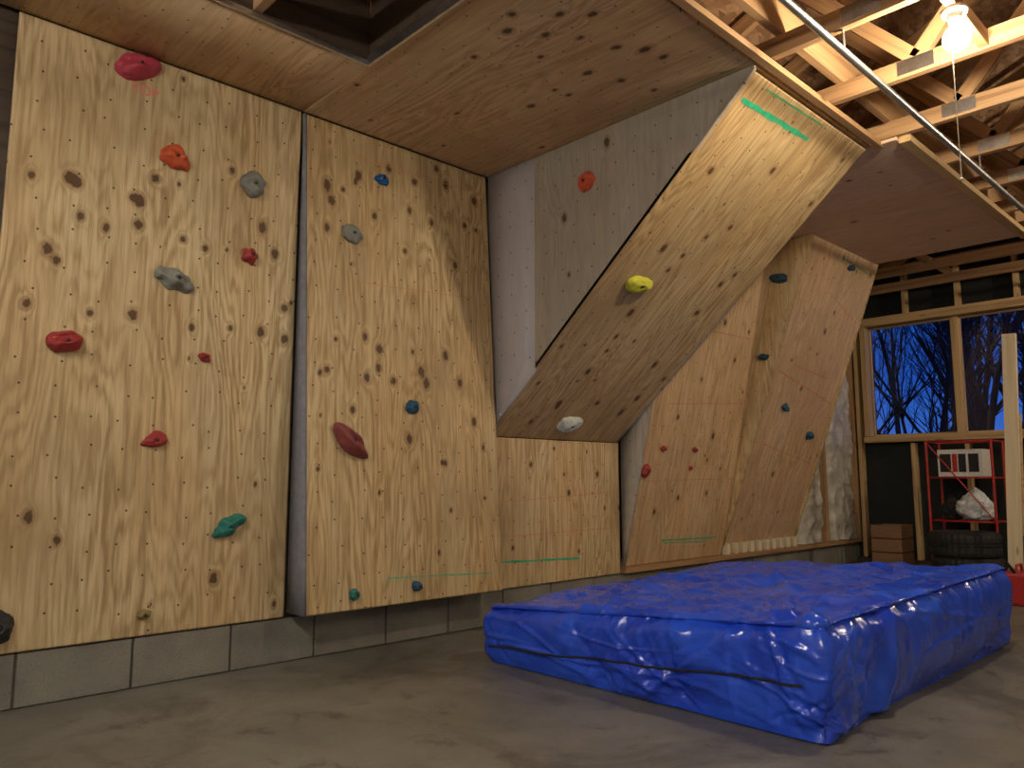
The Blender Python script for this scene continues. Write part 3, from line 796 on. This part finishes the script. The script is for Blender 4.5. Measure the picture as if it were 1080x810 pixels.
# ------------------------------------------------------------------ outside
box('yard_ground', (8.4, -20, -.6), (45, 40, -.5), simple('yard_soil', (.03, .028, .02), .9, 0, .3, 3))
M_bark = simple('bark', (.018, .015, .018), .9)
def tree(name, x, y, h, seed, r0=.09, lean=0):
    rng = random.Random(seed)
    cu = bpy.data.curves.new(name, 'CURVE'); cu.dimensions = '3D'; cu.bevel_depth = 1; cu.bevel_resolution = 1
    cu.materials.append(M_bark)
    def branch(p, d, L, r, depth):
        n = 7; pts = [p.copy()]; dd = d.copy(); q = p.copy()
        for i in range(n):
            dd = (dd + Vector((rng.gauss(0, .09), rng.gauss(0, .09), rng.gauss(.02, .05)))).normalized()
            q = q + dd * L / n; pts.append(q.copy())
        sp = cu.splines.new('POLY'); sp.points.add(n)
        for i, c_ in enumerate(pts): sp.points[i].co = (*c_, 1); sp.points[i].radius = max(.003, r * (1 - .65 * i / n))
        if depth <= 0: return
        for kk in range(7 if depth > 1 else 5):
            i = rng.randint(2 if depth == 3 else 1, n)
            an = rng.uniform(0, 6.28)
            side = Vector((math.cos(an), math.sin(an), rng.uniform(.1, .9))).normalized()
            nd = ((pts[min(i, n)] - pts[i - 1]).normalized() * .9 + side * .8).normalized()
            branch(pts[i], nd, L * rng.uniform(.4, .62), r * (1 - .65 * i / n) * .55, depth - 1)
    branch(Vector((x, y, -.5)), Vector((0, lean, 1)).normalized(), h, r0, 3)
    ob = bpy.data.objects.new(name, cu); link(ob)
rng = random.Random(9)
tree('bare_tree', 13.0, 3.35, 6.5, 31, .13, .05)
tree('bare_tree', 14.0, 4.6, 5.5, 32, .08, -.1)
for i in range(22):
    X = rng.uniform(15, 26); ratio = rng.uniform(.16, .46)
    tree('bare_tree', X, X * ratio, rng.uniform(4.5, 7.5), 40 + i, rng.uniform(.05, .12), rng.uniform(-.15, .15))

W = bpy.data.worlds.new('dusk_sky'); scene.world = W; W.use_nodes = True
nt = W.node_tree; bg = nt.nodes['Background']
tc = nt.nodes.new('ShaderNodeTexCoord'); sx = nt.nodes.new('ShaderNodeSeparateXYZ'); rp = nt.nodes.new('ShaderNodeValToRGB')
nt.links.new(tc.outputs['Generated'], sx.inputs[0]); nt.links.new(sx.outputs[2], rp.inputs[0])
el = rp.color_ramp.elements
el[0].position = 0; el[0].color = (.05, .17, .62, 1); el[1].position = .5; el[1].color = (.006, .03, .2, 1)
e2 = el.new(.12); e2.color = (.014, .085, .46, 1)
nt.links.new(rp.outputs[0], bg.inputs[0]); bg.inputs[1].default_value = 1.0

cam = bpy.data.cameras.new('camera'); co = bpy.data.objects.new('camera', cam); link(co)
cam.sensor_width = 36; cam.lens = 811 / 1080 * 36; cam.clip_start = .05; cam.clip_end = 200
co.location = (0, 0, .84)
co.rotation_euler = (math.pi / 2 + math.atan(100 / 811), 0, -math.atan2(774, 817))
scene.camera = co
scene.view_settings.view_transform = 'Standard'
scene.view_settings.look = 'None'
scene.view_settings.exposure = 0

▶ [PROMPT]:
Leave the images out, please, and restate each line word for word.

▶ [COMPLETED EXERCISE]:
The Blender Python script for this scene continues. Write part 3, from line 796 on. This part finishes the script. The script is for Blender 4.5. Measure the picture as if it were 1080x810 pixels.
# ------------------------------------------------------------------ outside
box('yard_ground', (8.4, -20, -.6), (45, 40, -.5), simple('yard_soil', (.03, .028, .02), .9, 0, .3, 3))
M_bark = simple('bark', (.018, .015, .018), .9)
def tree(name, x, y, h, seed, r0=.09, lean=0):
    rng = random.Random(seed)
    cu = bpy.data.curves.new(name, 'CURVE'); cu.dimensions = '3D'; cu.bevel_depth = 1; cu.bevel_resolution = 1
    cu.materials.append(M_bark)
    def branch(p, d, L, r, depth):
        n = 7; pts = [p.copy()]; dd = d.copy(); q = p.copy()
        for i in range(n):
            dd = (dd + Vector((rng.gauss(0, .09), rng.gauss(0, .09), rng.gauss(.02, .05)))).normalized()
            q = q + dd * L / n; pts.append(q.copy())
        sp = cu.splines.new('POLY'); sp.points.add(n)
        for i, c_ in enumerate(pts): sp.points[i].co = (*c_, 1); sp.points[i].radius = max(.003, r * (1 - .65 * i / n))
        if depth <= 0: return
        for kk in range(7 if depth > 1 else 5):
            i = rng.randint(2 if depth == 3 else 1, n)
            an = rng.uniform(0, 6.28)
            side = Vector((math.cos(an), math.sin(an), rng.uniform(.1, .9))).normalized()
            nd = ((pts[min(i, n)] - pts[i - 1]).normalized() * .9 + side * .8).normalized()
            branch(pts[i], nd, L * rng.uniform(.4, .62), r * (1 - .65 * i / n) * .55, depth - 1)
    branch(Vector((x, y, -.5)), Vector((0, lean, 1)).normalized(), h, r0, 3)
    ob = bpy.data.objects.new(name, cu); link(ob)
rng = random.Random(9)
tree('bare_tree', 13.0, 3.35, 6.5, 31, .13, .05)
tree('bare_tree', 14.0, 4.6, 5.5, 32, .08, -.1)
for i in range(22):
    X = rng.uniform(15, 26); ratio = rng.uniform(.16, .46)
    tree('bare_tree', X, X * ratio, rng.uniform(4.5, 7.5), 40 + i, rng.uniform(.05, .12), rng.uniform(-.15, .15))

W = bpy.data.worlds.new('dusk_sky'); scene.world = W; W.use_nodes = True
nt = W.node_tree; bg = nt.nodes['Background']
tc = nt.nodes.new('ShaderNodeTexCoord'); sx = nt.nodes.new('ShaderNodeSeparateXYZ'); rp = nt.nodes.new('ShaderNodeValToRGB')
nt.links.new(tc.outputs['Generated'], sx.inputs[0]); nt.links.new(sx.outputs[2], rp.inputs[0])
el = rp.color_ramp.elements
el[0].position = 0; el[0].color = (.05, .17, .62, 1); el[1].position = .5; el[1].color = (.006, .03, .2, 1)
e2 = el.new(.12); e2.color = (.014, .085, .46, 1)
nt.links.new(rp.outputs[0], bg.inputs[0]); bg.inputs[1].default_value = 1.0

cam = bpy.data.cameras.new('camera'); co = bpy.data.objects.new('camera', cam); link(co)
cam.sensor_width = 36; cam.lens = 811 / 1080 * 36; cam.clip_start = .05; cam.clip_end = 200
co.location = (0, 0, .84)
co.rotation_euler = (math.pi / 2 + math.atan(100 / 811), 0, -math.atan2(774, 817))
scene.camera = co
scene.view_settings.view_transform = 'Standard'
scene.view_settings.look = 'None'
scene.view_settings.exposure = 0